* **Task**
Extract exactly the run of lines starting at the line that holds "Keep writing the" and ending at the line that holds "slopebox(MB(), x0+.021, x1-.021, y0+.021, y1-.021, lambda", both included.

* **Records**
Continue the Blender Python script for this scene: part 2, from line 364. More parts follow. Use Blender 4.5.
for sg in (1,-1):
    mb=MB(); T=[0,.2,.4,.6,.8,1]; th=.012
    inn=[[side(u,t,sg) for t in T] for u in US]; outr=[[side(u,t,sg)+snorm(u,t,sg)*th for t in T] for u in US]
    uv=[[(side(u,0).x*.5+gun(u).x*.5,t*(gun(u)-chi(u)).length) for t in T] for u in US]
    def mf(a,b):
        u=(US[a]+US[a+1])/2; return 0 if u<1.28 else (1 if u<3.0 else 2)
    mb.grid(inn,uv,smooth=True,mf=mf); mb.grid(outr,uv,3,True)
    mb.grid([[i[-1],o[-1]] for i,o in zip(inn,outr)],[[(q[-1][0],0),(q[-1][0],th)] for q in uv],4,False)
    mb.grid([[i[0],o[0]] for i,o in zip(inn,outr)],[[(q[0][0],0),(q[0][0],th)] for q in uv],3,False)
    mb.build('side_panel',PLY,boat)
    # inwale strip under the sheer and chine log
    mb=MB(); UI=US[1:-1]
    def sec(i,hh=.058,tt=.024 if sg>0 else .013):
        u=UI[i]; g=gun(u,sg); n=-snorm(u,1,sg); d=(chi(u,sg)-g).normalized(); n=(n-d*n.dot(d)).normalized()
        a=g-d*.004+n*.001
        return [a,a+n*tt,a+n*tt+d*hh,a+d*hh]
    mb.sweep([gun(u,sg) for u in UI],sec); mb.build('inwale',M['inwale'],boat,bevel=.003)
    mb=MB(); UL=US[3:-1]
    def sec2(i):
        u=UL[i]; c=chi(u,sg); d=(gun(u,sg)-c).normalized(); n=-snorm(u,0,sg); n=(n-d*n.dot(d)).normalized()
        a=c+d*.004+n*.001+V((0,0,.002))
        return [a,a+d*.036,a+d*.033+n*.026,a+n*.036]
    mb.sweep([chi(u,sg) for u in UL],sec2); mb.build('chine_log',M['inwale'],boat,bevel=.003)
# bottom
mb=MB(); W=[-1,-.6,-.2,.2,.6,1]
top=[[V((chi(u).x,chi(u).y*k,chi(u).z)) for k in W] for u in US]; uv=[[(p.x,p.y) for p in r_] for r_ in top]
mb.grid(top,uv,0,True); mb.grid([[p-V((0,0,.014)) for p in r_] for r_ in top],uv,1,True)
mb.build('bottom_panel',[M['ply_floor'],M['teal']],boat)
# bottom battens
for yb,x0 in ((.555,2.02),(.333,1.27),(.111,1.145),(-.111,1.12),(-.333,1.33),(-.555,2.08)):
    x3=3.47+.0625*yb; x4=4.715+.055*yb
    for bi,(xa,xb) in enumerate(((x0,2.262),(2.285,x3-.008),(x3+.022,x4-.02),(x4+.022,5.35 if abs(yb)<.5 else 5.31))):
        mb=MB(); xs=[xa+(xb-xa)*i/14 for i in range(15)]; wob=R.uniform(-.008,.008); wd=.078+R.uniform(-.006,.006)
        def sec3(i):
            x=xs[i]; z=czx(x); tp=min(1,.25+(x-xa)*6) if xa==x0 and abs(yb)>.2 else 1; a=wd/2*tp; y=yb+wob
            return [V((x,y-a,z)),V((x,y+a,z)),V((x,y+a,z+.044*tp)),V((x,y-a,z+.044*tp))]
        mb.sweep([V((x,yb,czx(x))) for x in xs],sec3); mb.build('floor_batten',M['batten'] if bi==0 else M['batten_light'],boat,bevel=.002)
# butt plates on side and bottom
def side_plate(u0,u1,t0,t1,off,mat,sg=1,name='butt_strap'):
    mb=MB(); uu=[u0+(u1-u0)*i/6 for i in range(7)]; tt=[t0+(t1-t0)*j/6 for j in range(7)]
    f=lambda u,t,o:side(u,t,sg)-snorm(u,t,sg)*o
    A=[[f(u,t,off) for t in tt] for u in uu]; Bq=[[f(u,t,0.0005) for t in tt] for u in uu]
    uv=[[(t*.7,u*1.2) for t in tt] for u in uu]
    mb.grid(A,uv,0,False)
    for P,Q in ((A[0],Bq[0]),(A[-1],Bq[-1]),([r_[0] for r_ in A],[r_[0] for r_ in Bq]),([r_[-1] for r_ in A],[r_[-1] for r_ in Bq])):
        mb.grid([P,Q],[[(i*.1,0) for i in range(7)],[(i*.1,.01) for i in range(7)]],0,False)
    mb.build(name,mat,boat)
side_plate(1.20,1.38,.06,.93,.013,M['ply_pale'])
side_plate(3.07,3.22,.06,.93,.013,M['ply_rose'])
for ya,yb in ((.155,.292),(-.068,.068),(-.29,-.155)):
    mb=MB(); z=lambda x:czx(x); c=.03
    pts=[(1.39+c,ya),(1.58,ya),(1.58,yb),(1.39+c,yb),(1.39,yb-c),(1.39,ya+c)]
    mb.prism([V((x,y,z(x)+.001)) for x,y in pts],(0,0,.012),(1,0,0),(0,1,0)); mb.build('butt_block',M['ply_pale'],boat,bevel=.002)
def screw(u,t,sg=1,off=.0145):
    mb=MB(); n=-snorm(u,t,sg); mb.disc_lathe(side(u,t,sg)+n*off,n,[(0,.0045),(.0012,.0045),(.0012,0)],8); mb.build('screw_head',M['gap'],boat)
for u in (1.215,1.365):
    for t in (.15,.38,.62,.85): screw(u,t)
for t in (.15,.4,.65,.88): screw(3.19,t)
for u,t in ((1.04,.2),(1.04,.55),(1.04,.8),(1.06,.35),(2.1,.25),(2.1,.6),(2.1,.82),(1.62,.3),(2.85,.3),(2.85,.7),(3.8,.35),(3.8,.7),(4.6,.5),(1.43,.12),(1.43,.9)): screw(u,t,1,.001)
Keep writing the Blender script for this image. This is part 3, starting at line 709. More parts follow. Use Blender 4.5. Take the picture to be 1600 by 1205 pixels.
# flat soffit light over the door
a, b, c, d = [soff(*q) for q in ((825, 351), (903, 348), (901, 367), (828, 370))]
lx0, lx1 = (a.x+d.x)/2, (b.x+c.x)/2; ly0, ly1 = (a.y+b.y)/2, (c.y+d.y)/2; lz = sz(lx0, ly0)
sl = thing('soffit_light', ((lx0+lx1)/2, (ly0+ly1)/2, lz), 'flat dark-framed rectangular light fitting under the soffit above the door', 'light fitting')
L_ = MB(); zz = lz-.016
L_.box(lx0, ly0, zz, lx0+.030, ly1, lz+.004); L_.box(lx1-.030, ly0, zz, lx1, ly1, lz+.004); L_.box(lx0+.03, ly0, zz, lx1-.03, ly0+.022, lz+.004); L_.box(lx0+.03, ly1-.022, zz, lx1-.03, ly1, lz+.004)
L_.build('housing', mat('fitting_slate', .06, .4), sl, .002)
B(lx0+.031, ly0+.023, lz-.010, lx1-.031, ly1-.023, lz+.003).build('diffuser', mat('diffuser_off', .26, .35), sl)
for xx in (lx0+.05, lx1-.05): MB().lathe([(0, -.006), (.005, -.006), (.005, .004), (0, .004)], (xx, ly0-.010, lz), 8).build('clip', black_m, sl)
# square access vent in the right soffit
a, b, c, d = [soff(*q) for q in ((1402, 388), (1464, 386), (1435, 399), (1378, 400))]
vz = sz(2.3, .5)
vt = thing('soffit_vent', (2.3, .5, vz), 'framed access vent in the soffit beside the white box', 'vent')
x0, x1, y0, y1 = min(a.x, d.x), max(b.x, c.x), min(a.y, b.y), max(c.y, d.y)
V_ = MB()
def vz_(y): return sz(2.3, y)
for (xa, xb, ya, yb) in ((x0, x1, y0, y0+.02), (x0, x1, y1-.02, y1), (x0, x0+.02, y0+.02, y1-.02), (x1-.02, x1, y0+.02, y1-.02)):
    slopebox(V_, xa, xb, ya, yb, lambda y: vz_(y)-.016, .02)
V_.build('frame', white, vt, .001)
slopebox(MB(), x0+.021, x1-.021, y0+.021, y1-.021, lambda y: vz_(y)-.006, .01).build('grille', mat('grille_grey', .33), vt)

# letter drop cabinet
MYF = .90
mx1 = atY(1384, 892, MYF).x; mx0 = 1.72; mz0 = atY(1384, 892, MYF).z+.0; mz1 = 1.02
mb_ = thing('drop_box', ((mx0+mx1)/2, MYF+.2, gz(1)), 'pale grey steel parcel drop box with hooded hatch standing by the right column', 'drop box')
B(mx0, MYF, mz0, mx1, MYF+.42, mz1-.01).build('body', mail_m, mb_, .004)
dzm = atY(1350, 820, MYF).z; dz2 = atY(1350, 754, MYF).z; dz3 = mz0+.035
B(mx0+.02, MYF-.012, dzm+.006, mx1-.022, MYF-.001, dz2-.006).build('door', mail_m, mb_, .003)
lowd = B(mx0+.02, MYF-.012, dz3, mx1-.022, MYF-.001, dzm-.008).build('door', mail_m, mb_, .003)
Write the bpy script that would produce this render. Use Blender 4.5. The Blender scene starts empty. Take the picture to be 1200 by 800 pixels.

* **Result for this exercise**
Keep writing the Blender script for this image. This is part 3, starting at line 709. More parts follow. Use Blender 4.5. Take the picture to be 1600 by 1205 pixels.
# flat soffit light over the door
a, b, c, d = [soff(*q) for q in ((825, 351), (903, 348), (901, 367), (828, 370))]
lx0, lx1 = (a.x+d.x)/2, (b.x+c.x)/2; ly0, ly1 = (a.y+b.y)/2, (c.y+d.y)/2; lz = sz(lx0, ly0)
sl = thing('soffit_light', ((lx0+lx1)/2, (ly0+ly1)/2, lz), 'flat dark-framed rectangular light fitting under the soffit above the door', 'light fitting')
L_ = MB(); zz = lz-.016
L_.box(lx0, ly0, zz, lx0+.030, ly1, lz+.004); L_.box(lx1-.030, ly0, zz, lx1, ly1, lz+.004); L_.box(lx0+.03, ly0, zz, lx1-.03, ly0+.022, lz+.004); L_.box(lx0+.03, ly1-.022, zz, lx1-.03, ly1, lz+.004)
L_.build('housing', mat('fitting_slate', .06, .4), sl, .002)
B(lx0+.031, ly0+.023, lz-.010, lx1-.031, ly1-.023, lz+.003).build('diffuser', mat('diffuser_off', .26, .35), sl)
for xx in (lx0+.05, lx1-.05): MB().lathe([(0, -.006), (.005, -.006), (.005, .004), (0, .004)], (xx, ly0-.010, lz), 8).build('clip', black_m, sl)
# square access vent in the right soffit
a, b, c, d = [soff(*q) for q in ((1402, 388), (1464, 386), (1435, 399), (1378, 400))]
vz = sz(2.3, .5)
vt = thing('soffit_vent', (2.3, .5, vz), 'framed access vent in the soffit beside the white box', 'vent')
x0, x1, y0, y1 = min(a.x, d.x), max(b.x, c.x), min(a.y, b.y), max(c.y, d.y)
V_ = MB()
def vz_(y): return sz(2.3, y)
for (xa, xb, ya, yb) in ((x0, x1, y0, y0+.02), (x0, x1, y1-.02, y1), (x0, x0+.02, y0+.02, y1-.02), (x1-.02, x1, y0+.02, y1-.02)):
    slopebox(V_, xa, xb, ya, yb, lambda y: vz_(y)-.016, .02)
V_.build('frame', white, vt, .001)
slopebox(MB(), x0+.021, x1-.021, y0+.021, y1-.021, lambda y: vz_(y)-.006, .01).build('grille', mat('grille_grey', .33), vt)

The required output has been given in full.